Wayne County Criminal Defense Bar Ass'n v. Chief Judges of Wayne Circuit Court

663 N.W.2d 471 (2003)

WAYNE COUNTY CRIMINAL DEFENSE BAR ASSOCIATION, and The Criminal Defense Attorneys of Michigan, Plaintiffs, and
Legal Aid and Defender Association of Detroit, Inc., Intervening Plaintiff,
v.
CHIEF JUDGES OF WAYNE CIRCUIT COURT, Defendants, and
County of Wayne, Intervening Defendant.

Docket No. 122709.

Supreme Court of Michigan.

June 27, 2003.

On order of the Court, the motion of the Legal Aid and Defender Association of *472 Detroit, Inc. to intervene as a party plaintiff is GRANTED, and the complaint and brief filed with the motion are accepted. The motion for admission pro hac vice of Martin S. Pinales and the motion for leave to file brief amicus curiae are GRANTED.

The complaints for superintending control are considered, and relief is DENIED, because the Court is not persuaded that it should grant the requested relief. We are not persuaded by plaintiffs' complaints and supporting papers that the Chief Judges of the Wayne Circuit Court have adopted a fee schedule which, at this time, fails to provide assigned counsel reasonable compensation within the meaning of M.C.L. § 775.16.

CORRIGAN, C.J., concurs, and states as follows:

I concur in the denial order.
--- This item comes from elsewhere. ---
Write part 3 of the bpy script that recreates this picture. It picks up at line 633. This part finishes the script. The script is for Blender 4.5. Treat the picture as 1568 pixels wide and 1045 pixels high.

Contrary to the assertion of plaintiffs, the chief judges have not admitted that the fee schedule provides unreasonable compensation. Moreover, the fee schedule includes a mechanism for counsel to request additional fees in exceptional cases. The present fee schedule does not present the systemic failure to provide reasonable compensation that was found in the fixed fee schedule at issue in In re Recorder's Court Bar Ass'n v. Wayne Circuit Court, 443 Mich. 110, 503 N.W.2d 885 (1993). Plaintiff's anecdotal claims of unreasonably low compensation do not show that the fees paid to appointed counsel are generally unreasonable. See In re Meizlish, 387 Mich. 228, 196 N.W.2d 129 (1972). A comparison of fees paid currently to fees paid in the past or to fees paid to nonappointed attorneys is not dispositive. There have been increased efficiencies and new cost-saving technologies over the years, as well as increases in costs; and the overhead costs for attorneys assigned to indigent criminal defendants are sometimes lower than similar costs for attorneys performing other types of work. Recorder's Court Bar Ass'n, 443 Mich. at 114 n. 4, 503 N.W.2d 885. Nor have plaintiffs shown that the fees paid for an entire case or fees that an attorney receives over time are generally so low as to be unreasonable. Although plaintiffs have shown that fees paid under the Wayne Circuit Court fee schedule are frequently low, plaintiffs have not shown that the fee schedule generally results in unreasonable compensation. According to national compensation figures prepared by the Spangenberg Group for the American Bar Association Standing Committee on Legal Aid and Indigent Defendants, the average compensation paid to plaintiffs falls near the middle of the range of compensation nationwide.[1]

MICHAEL F. CAVANAGH and MARILYN J. KELLY, JJ., would appoint a master.